Marcello Zacché
nostro inviato a Londra
La nostra maggiore società quotata in Borsa, l'Enel, punta su di noi. Nei prossimi tre anni, orizzonte 2020, l'offerta di nuovi servizi al cliente è al primo posto tra le novità del piano strategico del gruppo, presentato ieri a Londra dal ceo Francesco Starace. Digitalizzazione e cliente: sulla prima, cioè sulla gestione remota delle reti, Enel investirà 5,3 miliardi; per fornire ai secondi un universo di app, casalinghe e in mobilità, che da sole genereranno 3,3 miliardi di margini operativi (parliamo di 67 milioni di clienti finali di cui 35 sul mercato di elettricità e gas). Per essere un po' più concreti si tratta di domotica (lavatrici, frigoriferi, forni che ci parlano a distanza) e di auto del futuro, elettriche e magari senza guidatore. Solo in Italia Enel poserà 300mila prese di ricarica private nel giro di tre anni. E poco importa se l'ad di Fca Sergio Marchionne dice che l'auto elettrica è una «minaccia per il pianeta»: «È una boutade gli ha risposto Starace noi crediamo sia un'opportunità economica e intendiamo essere già pronti per quando lo saranno anche gli altri».

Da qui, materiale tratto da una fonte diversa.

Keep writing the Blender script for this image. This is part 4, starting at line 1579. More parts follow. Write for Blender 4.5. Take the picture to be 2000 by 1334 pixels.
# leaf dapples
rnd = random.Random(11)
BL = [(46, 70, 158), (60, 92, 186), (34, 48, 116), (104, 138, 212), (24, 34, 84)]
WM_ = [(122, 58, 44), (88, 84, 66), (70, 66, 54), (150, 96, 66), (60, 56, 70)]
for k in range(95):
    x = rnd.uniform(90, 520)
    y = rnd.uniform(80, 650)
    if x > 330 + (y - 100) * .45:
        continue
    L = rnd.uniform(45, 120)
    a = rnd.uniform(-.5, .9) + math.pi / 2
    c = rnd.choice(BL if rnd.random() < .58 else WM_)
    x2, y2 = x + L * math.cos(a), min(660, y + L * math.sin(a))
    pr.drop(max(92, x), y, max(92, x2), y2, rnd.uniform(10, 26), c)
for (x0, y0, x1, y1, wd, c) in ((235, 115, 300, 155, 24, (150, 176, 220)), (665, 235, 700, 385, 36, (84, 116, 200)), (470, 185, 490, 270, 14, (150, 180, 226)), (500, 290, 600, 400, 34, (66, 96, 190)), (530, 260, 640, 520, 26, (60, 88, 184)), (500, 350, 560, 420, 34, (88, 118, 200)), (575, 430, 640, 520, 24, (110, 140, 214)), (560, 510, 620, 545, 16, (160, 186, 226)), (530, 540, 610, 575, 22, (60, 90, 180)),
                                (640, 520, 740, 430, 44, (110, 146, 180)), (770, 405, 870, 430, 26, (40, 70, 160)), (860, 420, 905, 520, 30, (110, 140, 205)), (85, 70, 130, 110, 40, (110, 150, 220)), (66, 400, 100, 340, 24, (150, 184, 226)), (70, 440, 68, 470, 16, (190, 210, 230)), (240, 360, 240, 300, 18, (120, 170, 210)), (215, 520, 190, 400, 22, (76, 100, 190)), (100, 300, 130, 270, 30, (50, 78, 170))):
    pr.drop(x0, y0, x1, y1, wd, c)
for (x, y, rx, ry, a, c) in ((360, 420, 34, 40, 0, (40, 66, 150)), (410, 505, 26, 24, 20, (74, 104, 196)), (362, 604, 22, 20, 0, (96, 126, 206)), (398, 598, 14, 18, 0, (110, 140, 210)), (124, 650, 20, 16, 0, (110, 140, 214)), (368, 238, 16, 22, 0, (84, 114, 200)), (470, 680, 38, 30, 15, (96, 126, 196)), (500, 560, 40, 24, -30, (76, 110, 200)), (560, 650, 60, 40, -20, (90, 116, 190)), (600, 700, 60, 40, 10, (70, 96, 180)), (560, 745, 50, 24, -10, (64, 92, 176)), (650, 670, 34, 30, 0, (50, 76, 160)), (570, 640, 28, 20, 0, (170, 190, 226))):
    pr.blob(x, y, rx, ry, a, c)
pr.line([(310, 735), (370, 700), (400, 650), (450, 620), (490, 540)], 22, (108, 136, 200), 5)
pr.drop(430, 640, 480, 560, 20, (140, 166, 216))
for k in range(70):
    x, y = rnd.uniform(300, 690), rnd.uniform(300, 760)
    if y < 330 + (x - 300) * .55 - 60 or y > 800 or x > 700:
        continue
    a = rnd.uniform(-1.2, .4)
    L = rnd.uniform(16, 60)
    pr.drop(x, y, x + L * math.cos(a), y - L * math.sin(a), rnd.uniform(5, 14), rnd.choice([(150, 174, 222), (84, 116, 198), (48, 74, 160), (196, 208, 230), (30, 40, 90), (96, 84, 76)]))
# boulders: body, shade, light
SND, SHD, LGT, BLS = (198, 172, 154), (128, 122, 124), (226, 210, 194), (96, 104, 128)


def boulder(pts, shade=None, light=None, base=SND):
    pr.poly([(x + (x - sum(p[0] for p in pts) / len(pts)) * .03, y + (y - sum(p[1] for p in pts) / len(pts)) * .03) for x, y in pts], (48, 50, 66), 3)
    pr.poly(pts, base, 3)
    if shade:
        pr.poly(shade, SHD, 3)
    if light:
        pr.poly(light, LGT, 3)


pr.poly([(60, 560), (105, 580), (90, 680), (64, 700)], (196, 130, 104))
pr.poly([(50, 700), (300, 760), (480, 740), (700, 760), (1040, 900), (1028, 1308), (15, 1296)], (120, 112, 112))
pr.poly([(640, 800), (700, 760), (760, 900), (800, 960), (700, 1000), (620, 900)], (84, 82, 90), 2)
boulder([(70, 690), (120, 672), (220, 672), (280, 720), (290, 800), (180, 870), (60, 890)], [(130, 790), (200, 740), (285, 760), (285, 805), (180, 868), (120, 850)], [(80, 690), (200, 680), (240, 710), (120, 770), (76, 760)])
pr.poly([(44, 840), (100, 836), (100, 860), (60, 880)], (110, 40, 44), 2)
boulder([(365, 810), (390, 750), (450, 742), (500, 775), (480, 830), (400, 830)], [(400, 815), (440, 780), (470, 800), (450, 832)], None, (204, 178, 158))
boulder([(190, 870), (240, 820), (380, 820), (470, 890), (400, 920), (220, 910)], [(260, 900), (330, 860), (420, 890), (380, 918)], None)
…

Nei prossimi tre anni Enel intende effettuare la trasformazione finale da società degli interruttori di casa a utility dei nostri smartphone. Un salto intuito fin dal 2015, quando Starace aveva visto nel contatore digitale di casa una specie di hub dalle potenzialità enormi per stare al passo con quella che definisce la «trasformazione in atto nell'industria dell'energia». Che porta Enel a convergere sulla stessa strada delle telecomunicazioni. E qui, al di là delle polemiche con Telecom sulla rete in fibra, l'Enel del piano presentato ieri è l'esempio di una multinazionale che va avanti spedita. Un gruppo che è «nostro» anche perché il maggiore azionista è ancora lo Stato. E che nonostante (o grazie a) questo ha dimostrato in questi anni vivacità e lucidità manageriale che la privatissima Telecom, per dirne una, si sogna. Basta pensare all'analogia di due gruppi entrambi arrivati ad avere troppi debiti e un problema strategico, e alle due diverse soluzioni adottate: per Telecom una ritirata strategica; per Enel qualche rinuncia e forti tagli, senza però mai smettere d'investire, nella convinzione che il rilancio poteva passare solo da una forte generazione di margini, diversificati per geografia e settore. In questo piano, solo per l'Italia, ci sono 10 miliardi di investimenti, di cui 3 in capo a Open Fiber, sui quasi 28 totali annunciati ieri.
Quali altri gruppi, privati o di Stato, fanno altrettanto nel nostro Paese? Che questa sia la dimostrazione che una multinazionale privatizzata, ma rimasta a trazione pubblica, sia preferibile rispetto a una privatizzazione pura, non si può essere certi. Ma il sospetto è molto forte.